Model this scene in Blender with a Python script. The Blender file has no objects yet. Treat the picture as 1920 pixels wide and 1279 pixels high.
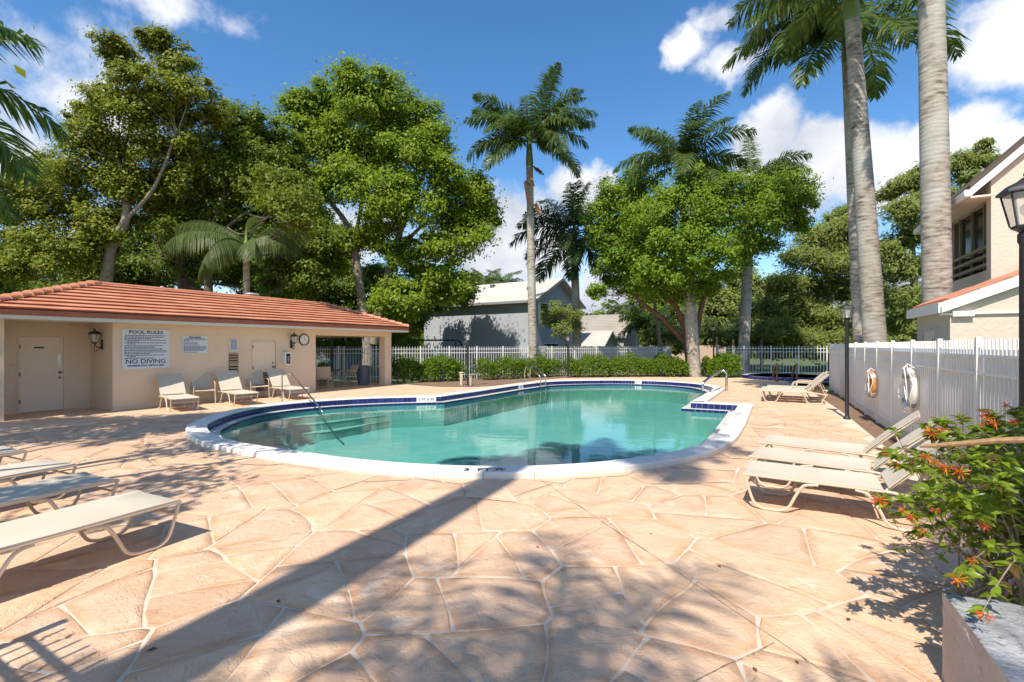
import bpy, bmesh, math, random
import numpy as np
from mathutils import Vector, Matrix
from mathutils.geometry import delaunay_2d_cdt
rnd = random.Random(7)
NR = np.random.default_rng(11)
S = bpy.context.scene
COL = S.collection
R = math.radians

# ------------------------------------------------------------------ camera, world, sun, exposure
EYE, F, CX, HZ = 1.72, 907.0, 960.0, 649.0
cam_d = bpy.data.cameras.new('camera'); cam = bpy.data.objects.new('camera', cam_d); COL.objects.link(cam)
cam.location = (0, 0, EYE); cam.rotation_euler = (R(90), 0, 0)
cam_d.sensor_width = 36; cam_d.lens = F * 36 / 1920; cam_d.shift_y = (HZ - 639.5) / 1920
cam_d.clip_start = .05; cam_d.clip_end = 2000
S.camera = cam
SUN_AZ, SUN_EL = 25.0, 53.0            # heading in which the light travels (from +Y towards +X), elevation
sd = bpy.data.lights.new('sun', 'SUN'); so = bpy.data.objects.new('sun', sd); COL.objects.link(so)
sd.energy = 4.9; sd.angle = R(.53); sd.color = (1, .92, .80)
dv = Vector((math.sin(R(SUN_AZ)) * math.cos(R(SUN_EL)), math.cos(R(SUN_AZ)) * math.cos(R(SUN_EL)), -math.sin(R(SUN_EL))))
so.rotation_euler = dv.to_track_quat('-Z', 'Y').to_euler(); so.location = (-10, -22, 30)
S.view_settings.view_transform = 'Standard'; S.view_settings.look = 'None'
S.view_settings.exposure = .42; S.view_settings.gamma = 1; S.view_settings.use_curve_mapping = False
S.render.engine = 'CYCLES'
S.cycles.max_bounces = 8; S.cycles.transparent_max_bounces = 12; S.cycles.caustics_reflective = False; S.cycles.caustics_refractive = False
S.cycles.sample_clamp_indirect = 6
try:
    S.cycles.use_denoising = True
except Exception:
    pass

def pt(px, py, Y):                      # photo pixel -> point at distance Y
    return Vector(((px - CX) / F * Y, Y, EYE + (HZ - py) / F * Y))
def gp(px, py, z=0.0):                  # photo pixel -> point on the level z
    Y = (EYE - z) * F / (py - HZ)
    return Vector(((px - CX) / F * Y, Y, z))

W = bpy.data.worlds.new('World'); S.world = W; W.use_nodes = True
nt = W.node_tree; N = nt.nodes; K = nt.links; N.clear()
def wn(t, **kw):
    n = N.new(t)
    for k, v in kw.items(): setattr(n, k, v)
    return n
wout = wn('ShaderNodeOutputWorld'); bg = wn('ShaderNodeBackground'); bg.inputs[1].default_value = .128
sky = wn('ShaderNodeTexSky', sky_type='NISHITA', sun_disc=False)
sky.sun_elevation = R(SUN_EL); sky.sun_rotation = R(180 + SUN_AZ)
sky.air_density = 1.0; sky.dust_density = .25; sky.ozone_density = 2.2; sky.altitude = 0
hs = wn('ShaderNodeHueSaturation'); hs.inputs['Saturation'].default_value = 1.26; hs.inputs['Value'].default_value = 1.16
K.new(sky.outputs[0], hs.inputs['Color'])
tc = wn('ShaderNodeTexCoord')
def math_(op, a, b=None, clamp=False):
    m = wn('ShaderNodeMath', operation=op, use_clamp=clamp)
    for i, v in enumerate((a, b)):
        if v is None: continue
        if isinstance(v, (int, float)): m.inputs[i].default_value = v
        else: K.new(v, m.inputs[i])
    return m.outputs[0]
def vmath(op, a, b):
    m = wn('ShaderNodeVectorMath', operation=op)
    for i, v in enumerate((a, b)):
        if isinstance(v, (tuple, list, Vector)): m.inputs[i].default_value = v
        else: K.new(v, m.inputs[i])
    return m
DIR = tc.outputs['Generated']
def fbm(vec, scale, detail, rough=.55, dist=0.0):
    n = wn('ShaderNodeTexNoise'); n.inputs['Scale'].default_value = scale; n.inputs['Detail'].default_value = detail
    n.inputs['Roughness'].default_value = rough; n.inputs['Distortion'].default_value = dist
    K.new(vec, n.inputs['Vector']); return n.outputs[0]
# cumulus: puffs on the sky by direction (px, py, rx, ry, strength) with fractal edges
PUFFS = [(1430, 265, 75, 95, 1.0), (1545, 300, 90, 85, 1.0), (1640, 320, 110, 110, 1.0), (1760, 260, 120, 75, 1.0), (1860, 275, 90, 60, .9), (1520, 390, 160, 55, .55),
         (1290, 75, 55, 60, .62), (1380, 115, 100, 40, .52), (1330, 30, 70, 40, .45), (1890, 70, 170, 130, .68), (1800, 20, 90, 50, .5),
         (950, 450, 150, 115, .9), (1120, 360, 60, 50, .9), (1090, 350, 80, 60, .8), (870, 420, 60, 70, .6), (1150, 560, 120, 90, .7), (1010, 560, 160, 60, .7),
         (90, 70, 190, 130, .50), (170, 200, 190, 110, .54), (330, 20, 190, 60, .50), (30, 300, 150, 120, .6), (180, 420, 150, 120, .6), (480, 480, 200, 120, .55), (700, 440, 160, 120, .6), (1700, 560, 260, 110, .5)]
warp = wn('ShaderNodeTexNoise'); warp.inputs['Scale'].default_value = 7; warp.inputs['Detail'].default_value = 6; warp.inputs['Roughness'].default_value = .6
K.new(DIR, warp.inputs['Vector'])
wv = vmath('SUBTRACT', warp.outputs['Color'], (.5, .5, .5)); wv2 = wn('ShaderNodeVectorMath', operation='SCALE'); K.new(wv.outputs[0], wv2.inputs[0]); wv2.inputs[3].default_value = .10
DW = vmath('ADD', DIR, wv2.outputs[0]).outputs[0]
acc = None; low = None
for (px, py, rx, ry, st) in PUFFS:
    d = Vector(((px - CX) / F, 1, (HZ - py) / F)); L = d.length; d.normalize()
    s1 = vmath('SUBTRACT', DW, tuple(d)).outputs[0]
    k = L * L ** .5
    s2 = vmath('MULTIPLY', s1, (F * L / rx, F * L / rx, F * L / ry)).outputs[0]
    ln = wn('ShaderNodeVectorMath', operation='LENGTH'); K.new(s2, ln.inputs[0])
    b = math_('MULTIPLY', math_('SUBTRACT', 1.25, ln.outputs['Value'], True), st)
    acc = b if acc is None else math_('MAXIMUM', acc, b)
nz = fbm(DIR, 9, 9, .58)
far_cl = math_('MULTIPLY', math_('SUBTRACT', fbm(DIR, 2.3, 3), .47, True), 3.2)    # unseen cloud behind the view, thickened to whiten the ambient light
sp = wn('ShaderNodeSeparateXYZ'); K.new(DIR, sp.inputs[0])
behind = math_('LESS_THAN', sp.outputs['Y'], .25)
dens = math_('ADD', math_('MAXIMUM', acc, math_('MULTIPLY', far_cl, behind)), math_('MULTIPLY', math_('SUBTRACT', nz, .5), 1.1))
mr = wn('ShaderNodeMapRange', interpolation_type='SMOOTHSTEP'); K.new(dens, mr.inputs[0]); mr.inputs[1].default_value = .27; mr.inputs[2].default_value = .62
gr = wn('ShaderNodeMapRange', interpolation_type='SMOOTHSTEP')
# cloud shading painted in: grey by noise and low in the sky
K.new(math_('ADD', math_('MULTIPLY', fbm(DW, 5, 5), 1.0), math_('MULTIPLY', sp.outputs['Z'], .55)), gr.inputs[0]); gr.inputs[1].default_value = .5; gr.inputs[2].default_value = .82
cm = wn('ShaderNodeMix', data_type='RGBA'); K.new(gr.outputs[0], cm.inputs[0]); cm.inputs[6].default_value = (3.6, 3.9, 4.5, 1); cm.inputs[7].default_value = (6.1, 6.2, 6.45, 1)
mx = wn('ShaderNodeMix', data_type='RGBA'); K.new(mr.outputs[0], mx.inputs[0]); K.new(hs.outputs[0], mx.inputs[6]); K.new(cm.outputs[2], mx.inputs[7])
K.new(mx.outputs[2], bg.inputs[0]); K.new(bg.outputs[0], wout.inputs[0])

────

- Challenge -
Give back exactly the lines from the first line of the data through the line with "R = math.radians", pictures excluded.

- Written answer -
Model this scene in Blender with a Python script. The Blender file has no objects yet. Treat the picture as 1920 pixels wide and 1279 pixels high.
import bpy, bmesh, math, random
import numpy as np
from mathutils import Vector, Matrix
from mathutils.geometry import delaunay_2d_cdt
rnd = random.Random(7)
NR = np.random.default_rng(11)
S = bpy.context.scene
COL = S.collection
R = math.radians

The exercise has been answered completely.